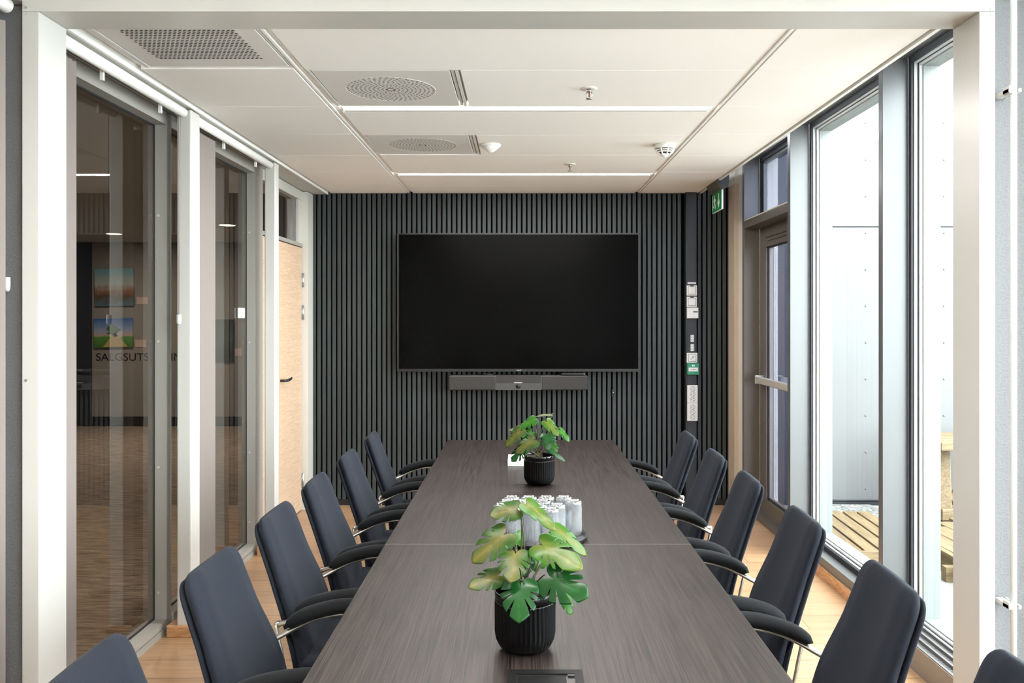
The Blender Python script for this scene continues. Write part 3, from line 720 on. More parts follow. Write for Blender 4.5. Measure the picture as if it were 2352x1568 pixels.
# ---- exit sign
EX = 1.452
ex = tag(empty('exit_sign', (EX, 6.27, 2.30)), 'green escape sign with white arrow under a dark grey housing, by the glazed door', 'exit sign')
hs = MB(); prof = [(-.048, .235), (.038, .235), (.040, .17), (.030, .13), (.010, .116), (-.012, .116), (-.034, .135), (-.05, .18)]
hs.prism([(a, b) for a, b in prof], .34, Matrix(((1, 0, 0, 0), (0, 0, -1, .15), (0, 1, 0, 0), (0, 0, 0, 1))))
hs.build('housing', M['housing'], ex)
MB().prism([(a * .96, b * .96 + .007) for a, b in prof], .003, Matrix(((1, 0, 0, 0), (0, 0, -1, -.19), (0, 1, 0, 0), (0, 0, 0, 1)))).build('end_cap', M['trunk'], ex)
MB().box(-.006, .006, -.150, .150, -.025, .12).build('diffuser', M['white'], ex)
MB().box(-.0085, -.006, -.147, .147, -.022, .118).build('green_face', M['green'], ex)
TOX = Matrix(((0, 0, -1, -.0085), (-1, 0, 0, 0), (0, 1, 0, .048), (0, 0, 0, 1)))    # sign-face plane: local x runs towards the camera
ar = MB(); ar.prism([(.058, .052), (.074, .052), (.074, -.022), (.094, .004), (.094, -.018), (.066, -.052), (.038, -.018), (.038, .004), (.058, -.022)], .001, TOX)
ar.build('arrow', M['white'], ex)
pm = MB()
pm.prism([(-.06 + .011 * math.cos(t), .043 + .011 * math.sin(t)) for t in [2 * PI * k / 14 for k in range(14)]], .001, TOX)
pm.prism([(-.075, .03), (-.05, .032), (-.046, -.006), (-.068, -.006)], .001, TOX)
pm.prism([(-.05, .030), (-.024, .012), (-.028, .005), (-.052, .018)], .001, TOX)
pm.prism([(-.075, .030), (-.098, .010), (-.092, .004), (-.070, .018)], .001, TOX)
pm.prism([(-.058, -.004), (-.046, -.004), (-.030, -.028), (-.040, -.052), (-.050, -.050), (-.043, -.028)], .001, TOX)
pm.prism([(-.068, -.004), (-.056, -.004), (-.078, -.036), (-.104, -.038), (-.104, -.028), (-.084, -.026)], .001, TOX)
pm.prism([(-.128, .055), (-.120, .055), (-.120, -.055), (-.128, -.055)], .001, TOX)
pm.build('running_figure', M['white'], ex)

# ================================================================ BACK WALL FITTINGS
# television
TVD = 6.65; tx0, tx1, tz0, tz1 = X(912, TVD), X(1470, TVD), Z(853, TVD), Z(535, TVD)
tv = tag(empty('television', ((tx0 + tx1) / 2, TVD, (tz0 + tz1) / 2)), 'huge black wall screen switched off on the slatted wall', 'television')
W2, H2 = (tx1 - tx0) / 2, (tz1 - tz0) / 2
MB().box(-W2, W2, .004, .05, -H2, H2, bevel=.003).build('back_case', M['black'], tv)
MB().box(-W2 + .015, W2 - .015, -.0005, .006, -H2 + .020, H2 - .012).build('screen', M['screen'], tv)
f = MB(); bz = .014
f.box(-W2, -W2 + bz, -.004, .012, -H2, H2); f.box(W2 - bz, W2, -.004, .012, -H2, H2); f.box(-W2 + bz, W2 - bz, -.004, .012, H2 - .011, H2); f.box(-W2 + bz, W2 - bz, -.004, .012, -H2, -H2 + .021)
f.build('bezel', M['bezel'], tv)
MB().box(-.3, .3, .05, .09, -.3, .3).build('wall_bracket', M['black'], tv)
text_obj('logo', 'PHILIPS', .0115, M['silver_text'], (X(1192, TVD) - (tx0 + tx1) / 2, -.0045, -H2 + .010), FACE_CAM, tv)
# sound bar
SD = 6.62; sx0, sx1, sz0, sz1 = X(1030, SD), X(1350, SD), Z(896, SD), Z(862, SD)
sb = tag(empty('sound_bar', ((sx0 + sx1) / 2, SD, (sz0 + sz1) / 2)), 'dark grey conference sound bar with a camera under the big screen', 'sound bar')
w2, h2 = (sx1 - sx0) / 2, (sz1 - sz0) / 2
MB().box(-w2, w2, .0, .1275, -h2, h2, bevel=.014, seg=4).build('body', M['grey_plastic'], sb)
a0, a1 = X(1137, SD) - (sx0 + sx1) / 2, X(1244, SD) - (sx0 + sx1) / 2
MB().box(-w2 + .006, a0 - .004, -.004, .01, -h2 + .006, h2 - .006, bevel=.004).build('speaker_grille', M['grille'], sb)
MB().box(a1 + .004, w2 - .006, -.004, .01, -h2 + .006, h2 - .006, bevel=.004).build('speaker_grille', M['grille'], sb)
MB().box(a0 + .004, a1 - .004, -.004, .01, .002, h2 - .004).build('speaker_grille', M['grille'], sb)
MB().box(a0 + .004, a1 - .004, -.004, .01, -h2 + .002, -.002).build('camera_panel', M['grey_plastic'], sb)
cm = MB().lathe([(.018, 0), (.018, .004), (.014, .006)], 28, Matrix.Translation((0, -.004, -.027)) @ Matrix.Rotation(PI / 2, 4, 'X'))
cm.build('lens_ring', M['black'], sb)
MB().lathe([(.012, 0), (.010, .003), (0, .004)], 24, Matrix.Translation((0, -.010, -.027)) @ Matrix.Rotation(PI / 2, 4, 'X')).build('lens', M['lens'], sb)
MB().box(-.031, .031, -.0055, -.004, .0, .004).build('logo', M['silver_text'], sb)
MB().tube([(-.27, .05, h2), (-.27, .02, h2 + .014), (-.21, .03, h2 + .004), (-.19, .05, h2 + .02)], .004, 8).build('cable', M['black'], sb)
mb = tag(empty('media_box', (X(1316, 6.62), 6.62, Z(862, 6.62))), 'thin black box with a light dot lying on the right end of the sound bar', 'media box')
MB().box(-.09, .093, .0, .07, .004, .018, bevel=.002, seg=1).build('case', M['black'], mb)
MB().box(.085, .089, -.001, .002, .010, .014).build('indicator', M['led'], mb)
rc = tag(empty('hanging_remote', (X(1408, 6.72), 6.73, Z(903, 6.72))), 'small black clip device hanging on the slats right of the sound bar', 'remote')
MB().box(-.009, .012, -.012, .012, -.033, .033, bevel=.004).build('body', M['black'], rc)
MB().box(-.002, .006, -.0135, -.011, .006, .010).build('button', M['silver_text'], rc)
MB().tube([(0, 0, .03), (.001, .002, .08), (.0, .01, .16)], .0018, 6).build('cord', M['black'], rc)
# trunking column with devices
TD = 6.70
tr = tag(empty('trunking_column', (X(1588, TD), TD, 0)), 'tall black cable trunking on the back wall carrying the white switches and sockets', 'trunking')
MB().box(-.0435, .0425, .0, .065, .0, 2.50, bevel=.002, seg=1).build('channel', M['trunk'], tr)
MB().box(-.034, .033, -.003, .002, .02, 2.48, bevel=.001, seg=1).build('cover', M['trunk'], tr)
TF = TD - .003
def on_trunk(name, px0, px1, py0, py1, label, cat, depth=.010, m='switch', group=None):
    x0, x1, z0, z1 = X(px0, TF), X(px1, TF), Z(py1, TF), Z(py0, TF)
    o = tag(empty(name, ((x0 + x1) / 2, TF, (z0 + z1) / 2)), label, cat, group)
    MB().box(-(x1 - x0) / 2, (x1 - x0) / 2, -depth, .003, -(z1 - z0) / 2, (z1 - z0) / 2, bevel=.003).build('plate', M[m], o)
    return o, (x1 - x0) / 2, (z1 - z0) / 2
def framed(o, hw, hh, d=.010, k=.68):
    MB().box(-hw * k - .003, hw * k + .003, -d - .0015, -d + .002, -hh * k - .003, hh * k + .003).build('inset', M['socket_dark'], o)
    MB().box(-hw * k, hw * k, -d - .005, -d + .002, -hh * k, hh * k, bevel=.002).build('rocker', M['switch'], o)
lb, a, b = on_trunk('label_strip', 1579, 1599, 648, 652, 'thin silver label strip above the topmost switch', 'label', .0015, 'silver_text')
for (y0, y1, l) in ((655, 679, 'topmost white square switch on the black trunking'), (681, 705, 'second white square switch on the black trunking, above the thermostat')):
    o, a, b = on_trunk('light_switch', 1577, 1600.5, y0, y1, l, 'switch', group='switches on the trunking'); framed(o, a, b)
    MB().box(-.014, .014, -.0118, -.010, b - .009, b - .001).build('name_tag', M['black'], o)
    for z in (.018, -.018): MB().disc((0, -.015, z), .0018, .0005, 'Y', 8).build('dot', M['black'], o)
o, a, b = on_trunk('thermostat', 1577, 1603, 706, 731, 'white thermostat with a small display under the two switches', 'thermostat', .022)
MB().box(.002, a - .006, -.0235, -.021, .004, .014).build('display', M['grey_plastic'], o); MB().disc((-a + .010, -.022, b - .009), .002, .0008, 'Y', 8).build('indicator', M['black'], o)
for y0, y1, l in ((769, 785, 'upper small white data outlet on the black trunking'), (790, 806, 'lower small white data outlet on the black trunking')):
    o, a, b = on_trunk('data_outlet', 1586, 1594, y0, y1, l, 'outlet', .006, group='data outlets on the trunking')
    for s in (-1, 1):
        for z in (-1, 1): MB().box(s * .006 - .003, s * .006 + .003, -.0066, -.005, z * .011 - .005, z * .011 + .004).build('port', M['socket_dark'], o)
o, a, b = on_trunk('key_switch', 1577, 1601.5, 810, 833, 'white square switch with a key symbol above the green release box', 'switch'); framed(o, a, b)
q = MB(); ky = Matrix.Translation((0, -.015, 0)) @ Matrix.Rotation(PI / 2, 4, 'X')
q.lathe([(.004, 0), (.007, 0), (.007, .0008), (.004, .0008)], 20, ky @ Matrix.Translation((.007, .008, 0)), closed=True)
q.prism([(.001, .004), (.004, .001), (-.013, -.016), (-.016, -.013)], .0008, ky); q.build('key_symbol', M['socket_dark'], o)
o, a, b = on_trunk('door_release', 1577.5, 1604, 834, 860, 'green emergency door release box with a white push window', 'door release', .026, 'release_green')
MB().box(-a + .009, a - .009, -.0275, -.025, -.018, .012).build('push_window', M['switch'], o)
q = MB(); zf = Matrix.Translation((0, -.0275, -.003)) @ Matrix.Rotation(PI / 2, 4, 'X')
q.prism([(-.018, 0), (-.010, .004), (-.010, -.004)], .0006, zf); q.prism([(.018, 0), (.010, -.004), (.010, .004)], .0006, zf); q.lathe([(.0035, 0), (.0035, .0006)], 14, zf); q.build('push_symbol', M['black'], o)
for s in (-1, 1): MB().box(s * .006 - .004, s * .006 + .004, -.0268, -.025, .022, .034).build('pictogram', M['white'], o)
for y0, y1, l in ((884, 925, 'upper white triple socket block on the black trunking'), (925.3, 966, 'lower white triple socket block on the black trunking')):
    o, a, b = on_trunk('triple_socket', 1578, 1602, y0, y1, l, 'socket', .012, group='socket blocks on the trunking')
    for k in (-1, 0, 1):
        zc = k * .0405; s = MB().lathe([(.0175, .0), (.0195, .0), (.0195, .0016), (.0175, .0016)], 28, Matrix.Translation((.001, -.012, zc)) @ Matrix.Rotation(PI / 2, 4, 'X'), closed=True)
        so = s.build('outlet_ring', M['socket_dark'], o)
        hl = MB()
        for dx, dz in ((-.009, -.002), (.004, .008), (.009, -.008)): hl.disc((.001 + dx, -.0122, zc + dz), .0034, .0006, 'Y', 10)
        hl.build('pin_holes', M['black'], so)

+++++

TASK OBJECTIVE — Every line from the start of the listing above through the line with "pm.build('running_figure', M['white'], ex)" should be repeated exactly; skip the pictures and add nothing else.

EXERCISE SOLUTION —
The Blender Python script for this scene continues. Write part 3, from line 720 on. More parts follow. Write for Blender 4.5. Measure the picture as if it were 2352x1568 pixels.
# ---- exit sign
EX = 1.452
ex = tag(empty('exit_sign', (EX, 6.27, 2.30)), 'green escape sign with white arrow under a dark grey housing, by the glazed door', 'exit sign')
hs = MB(); prof = [(-.048, .235), (.038, .235), (.040, .17), (.030, .13), (.010, .116), (-.012, .116), (-.034, .135), (-.05, .18)]
hs.prism([(a, b) for a, b in prof], .34, Matrix(((1, 0, 0, 0), (0, 0, -1, .15), (0, 1, 0, 0), (0, 0, 0, 1))))
hs.build('housing', M['housing'], ex)
MB().prism([(a * .96, b * .96 + .007) for a, b in prof], .003, Matrix(((1, 0, 0, 0), (0, 0, -1, -.19), (0, 1, 0, 0), (0, 0, 0, 1)))).build('end_cap', M['trunk'], ex)
MB().box(-.006, .006, -.150, .150, -.025, .12).build('diffuser', M['white'], ex)
MB().box(-.0085, -.006, -.147, .147, -.022, .118).build('green_face', M['green'], ex)
TOX = Matrix(((0, 0, -1, -.0085), (-1, 0, 0, 0), (0, 1, 0, .048), (0, 0, 0, 1)))    # sign-face plane: local x runs towards the camera
ar = MB(); ar.prism([(.058, .052), (.074, .052), (.074, -.022), (.094, .004), (.094, -.018), (.066, -.052), (.038, -.018), (.038, .004), (.058, -.022)], .001, TOX)
ar.build('arrow', M['white'], ex)
pm = MB()
pm.prism([(-.06 + .011 * math.cos(t), .043 + .011 * math.sin(t)) for t in [2 * PI * k / 14 for k in range(14)]], .001, TOX)
pm.prism([(-.075, .03), (-.05, .032), (-.046, -.006), (-.068, -.006)], .001, TOX)
pm.prism([(-.05, .030), (-.024, .012), (-.028, .005), (-.052, .018)], .001, TOX)
pm.prism([(-.075, .030), (-.098, .010), (-.092, .004), (-.070, .018)], .001, TOX)
pm.prism([(-.058, -.004), (-.046, -.004), (-.030, -.028), (-.040, -.052), (-.050, -.050), (-.043, -.028)], .001, TOX)
pm.prism([(-.068, -.004), (-.056, -.004), (-.078, -.036), (-.104, -.038), (-.104, -.028), (-.084, -.026)], .001, TOX)
pm.prism([(-.128, .055), (-.120, .055), (-.120, -.055), (-.128, -.055)], .001, TOX)
pm.build('running_figure', M['white'], ex)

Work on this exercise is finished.